There is even more from Little in the Washington Post:
On Monday, Pentagon officials sought to play down the effects of those killings as well as the violent protests that erupted across Afghanistan beginning last week, when Afghans witnessed U.S. military personnel burning copies of the Koran at Bagram Air Base. U.S. officials have said that the burning of the Islamic holy book and other religious texts was accidental, but public apologies by President Obama and other leaders have not ended the fallout.
“Anyone who believes they can weaken our resolve through these cowardly attacks is severely mistaken,” Pentagon press secretary George Little said at a news conference. “There is much at stake in Afghanistan, and our commitment to our mission and our strategy will not waver.”
If there weren’t so many lives and so much of the US economy at stake, these statements by our government’s spokesmen would be comic. But with the losses that are being sustained, the public statements and policies that underlie them are nothing short of morally repugnant sacrifices of lives and treasure for short term political gain. As the Reuters article points out, both sides in the US political scene will try to score points on Afghanistan:
The path ahead will not be an easy one for Obama, who is running for re-election in November.

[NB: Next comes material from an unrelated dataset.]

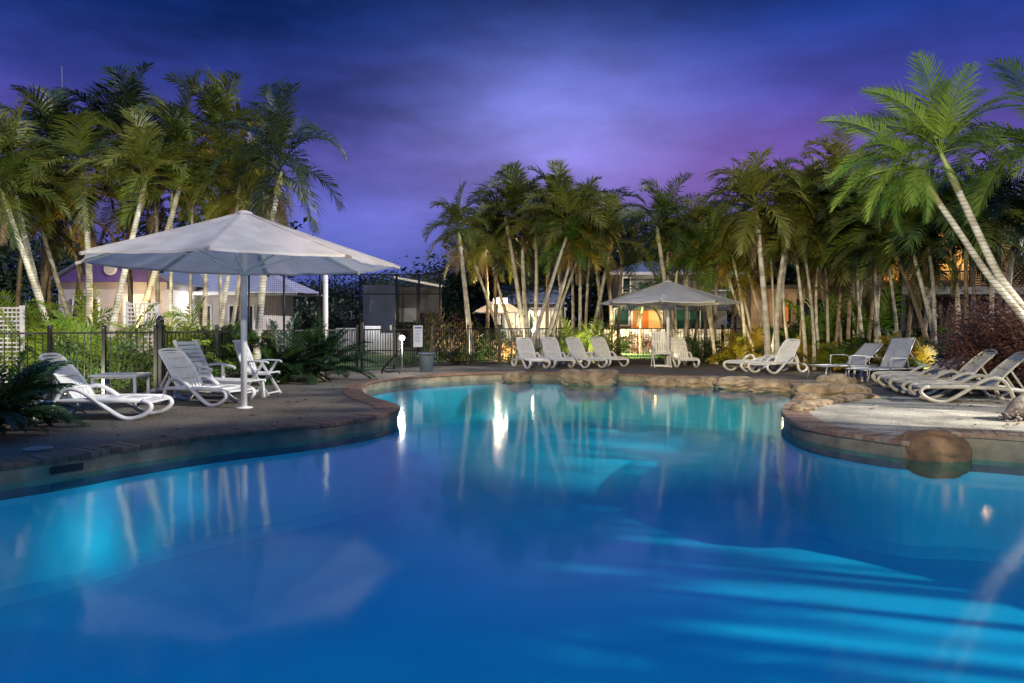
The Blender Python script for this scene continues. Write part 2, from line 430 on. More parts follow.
def child(name, me, parent, loc=None, rot=None, scale=None):
    o = bpy.data.objects.new(name, me); COL.objects.link(o); o.parent = parent
    if loc is not None: o.location = loc
    if rot is not None: o.rotation_euler = rot
    if scale is not None: o.scale = scale
    return o
def tag(o, label, cat, group=None, kind=None):
    o['label'] = label; o['category'] = cat
    if group: o['group'] = group
    if kind: o['kind'] = kind
    return o
def thing(name, label, cat, loc=(0, 0, 0), rz=0, group=None):
    o = bpy.data.objects.new(name, None); COL.objects.link(o); o.location = loc; o.rotation_euler = (0, 0, rz)
    o.empty_display_size = .2
    return tag(o, label, cat, group)
def structure(o):
    o['kind'] = 'structure'; return o
def dup(root, loc, rz, label, group=None):
    r = root.copy(); COL.objects.link(r); r.location = loc; r.rotation_euler = (0, 0, rz); r['label'] = label
    if group: r['group'] = group
    for ch in list(root.children):
        c = ch.copy(); COL.objects.link(c); c.parent = r
        for g in list(ch.children):
            d = g.copy(); COL.objects.link(d); d.parent = c
    return r
def smooth(pts, k=5, closed=False):
    pts = [Vector(p) for p in pts]; n = len(pts); out = []
    rng = range(n) if closed else range(n - 1)
    for i in rng:
        p0 = pts[i - 1] if (closed or i > 0) else pts[i]
        p1 = pts[i]; p2 = pts[(i + 1) % n]
        p3 = pts[(i + 2) % n] if (closed or i + 2 < n) else p2
        for j in range(k):
            t = j / k
            out.append(.5 * ((2 * p1) + (p2 - p0) * t + (2 * p0 - 5 * p1 + 4 * p2 - p3) * t * t + (3 * p1 - p0 - 3 * p2 + p3) * t ** 3))
    if not closed: out.append(pts[-1])
    return out
ORD = ['first', 'second', 'third', 'fourth', 'fifth', 'sixth', 'seventh', 'eighth', 'ninth', 'tenth', 'eleventh', 'twelfth', 'thirteenth',
       'fourteenth', 'fifteenth', 'sixteenth', 'seventeenth', 'eighteenth', 'nineteenth', 'twentieth', 'twenty first', 'twenty second',
       'twenty third', 'twenty fourth', 'twenty fifth', 'twenty sixth', 'twenty seventh', 'twenty eighth', 'twenty ninth', 'thirtieth', 'thirty first', 'thirty second', 'thirty third', 'thirty fourth', 'thirty fifth', 'thirty sixth', 'thirty seventh', 'thirty eighth', 'thirty ninth', 'fortieth', 'forty first', 'forty second', 'forty third', 'forty fourth', 'forty fifth', 'forty sixth', 'forty seventh', 'forty eighth', 'forty ninth', 'fiftieth']

# ------------------------------------------------------------------ pool, deck, ground
WATER_Z = -.195
key = [G(0, 466), G(66, 457.5), G(133, 446.5), G(222, 435), G(288, 428.5), G(355, 420), G(389, 413), G(398, 407.5), G(388, 402.5),
       G(372, 398), G(362, 392.5), G(362, 387), G(374, 381.6), G(408, 377.4), G(460, 374), G(510, 372.6), G(560, 373), G(610, 374),
       G(650, 375.2), G(700, 376.8), G(750, 379), G(784, 382), G(799, 387), G(803, 392), G(796, 398), G(787, 405), G(783.5, 411),
       G(787, 416.5), G(797, 422.5), G(811, 427.5), G(842, 433.5), G(875, 438), G(909, 442.5),
       Vector((5.25, 8.55, 0)), Vector((5.9, 8.2, 0)), Vector((6.7, 7.5, 0)), Vector((7.4, 6.4, 0)), Vector((7.6, 4.8, 0)),
       Vector((7.0, 3.0, 0)), Vector((5.4, 1.8, 0)), Vector((2.5, 1.5, 0)), Vector((-.5, 1.45, 0)), Vector((-3.6, 1.7, 0)), Vector((-5.6, 2.6, 0)),
       Vector((-6.4, 4.0, 0)), Vector((-6.2, 5.6, 0))]
outline = smooth(key, 8, True)
def resample(pts, step):
    pts = pts + [pts[0]]
    out = []; acc = 0.0; nxt = 0.0
    for a, b in zip(pts[:-1], pts[1:]):
        l = (b - a).length
        while nxt <= acc + l - 1e-9:
            out.append(a.lerp(b, (nxt - acc) / l)); nxt += step
        acc += l
    return out
total = sum((outline[i] - outline[i - 1]).length for i in range(len(outline)))
nb = int(total / .118)
outline = resample(outline, total / nb)[:nb]
def normals(pts, w=3):
    n = len(pts); out = []
    for i in range(n):
        d = pts[(i + w) % n] - pts[i - w]; d.z = 0; d.normalize()
        out.append(Vector((-d.y, d.x, 0)))
    return out
area = sum(outline[i - 1].x * outline[i].y - outline[i].x * outline[i - 1].y for i in range(nb))
nrm = normals(outline)
if area > 0: nrm = [-v for v in nrm]         # outward
def lift(p):                                 # the edge right of the big rock stands a little higher
    if p.x > 4.9 and 3 < p.y < 9.2: return .10 * min(1, (p.x - 4.9) / .25)
    return 0
def limited_offset(dist):
    out = []
    for i in range(nb):
        out.append(outline[i] + nrm[i] * dist)
    for _ in range(6):
        out = [(out[i - 1] + out[i] * 2 + out[(i + 1) % nb]) / 4 for i in range(nb)]
    return out
CW = .38
outer = limited_offset(CW)
# bricks
rnd = random.Random(4)
bm_b = MB(); tones = []
for i in range(nb):
    j = (i + 1) % nb
    a, b = outline[i], outline[j]; a2, b2 = outer[i], outer[j]
    g = .05
    top = .018 + rnd.uniform(-.003, .003) + lift(a)
    zb = -.038 + lift(a)
    i0 = a.lerp(b, g) - nrm[i] * .035; i1 = b.lerp(a, g) - nrm[j] * .035
    o0 = a2.lerp(b2, g); o1 = b2.lerp(a2, g)
    ins = .012
    vs = []
    for p, q in ((i0, o0), (i1, o1)):
        d = (q - p).normalized()
        vs += [Vector((p.x, p.y, zb)), Vector((p.x, p.y, top - ins)), Vector((p.x + d.x * ins, p.y + d.y * ins, top)),
               Vector((q.x - d.x * ins, q.y - d.y * ins, top)), Vector((q.x, q.y, top - ins)), Vector((q.x, q.y, zb))]
    fs = [tuple(range(6)), tuple(range(11, 5, -1))] + [(k, k + 6, (k + 1) % 6 + 6, (k + 1) % 6) for k in range(6)]
    bm_b.add(vs, fs)
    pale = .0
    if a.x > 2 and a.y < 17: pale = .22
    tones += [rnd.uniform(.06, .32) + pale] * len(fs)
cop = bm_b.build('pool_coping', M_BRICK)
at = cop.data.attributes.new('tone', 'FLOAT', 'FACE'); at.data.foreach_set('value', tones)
structure(cop)
mo = MB()
for i in range(nb):
    j = (i + 1) % nb
    za, zb_ = .010 + lift(outline[i]), .010 + lift(outline[j])
    p, q = outline[i] - nrm[i] * .022, outline[j] - nrm[j] * .022
    mo.add([(p.x, p.y, za), (q.x, q.y, zb_), (outer[j].x, outer[j].y, zb_), (outer[i].x, outer[i].y, za)], [(0, 1, 2, 3)])
    mo.add([(p.x, p.y, za), (q.x, q.y, zb_), (q.x, q.y, zb_ - .046), (p.x, p.y, za - .046)], [(0, 1, 2, 3)])
    mo.add([(outer[i].x, outer[i].y, za), (outer[j].x, outer[j].y, zb_), (outer[j].x, outer[j].y, -.02), (outer[i].x, outer[i].y, -.02)], [(0, 1, 2, 3)])
structure(mo.build('coping_mortar_bed', M_MORTAR))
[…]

He is likely to face mounting pressure from some within his own party to accelerate the U.S. exit from Afghanistan, while Republicans are likely to seize on any indication of an accelerated departure as proof the president is neglecting a key security priority.
From what we saw in Monday’s response from the Obama administration, look for cynical political calculation to continue to trump reality and concern for lives and treasure when it comes to policy in Afghanistan.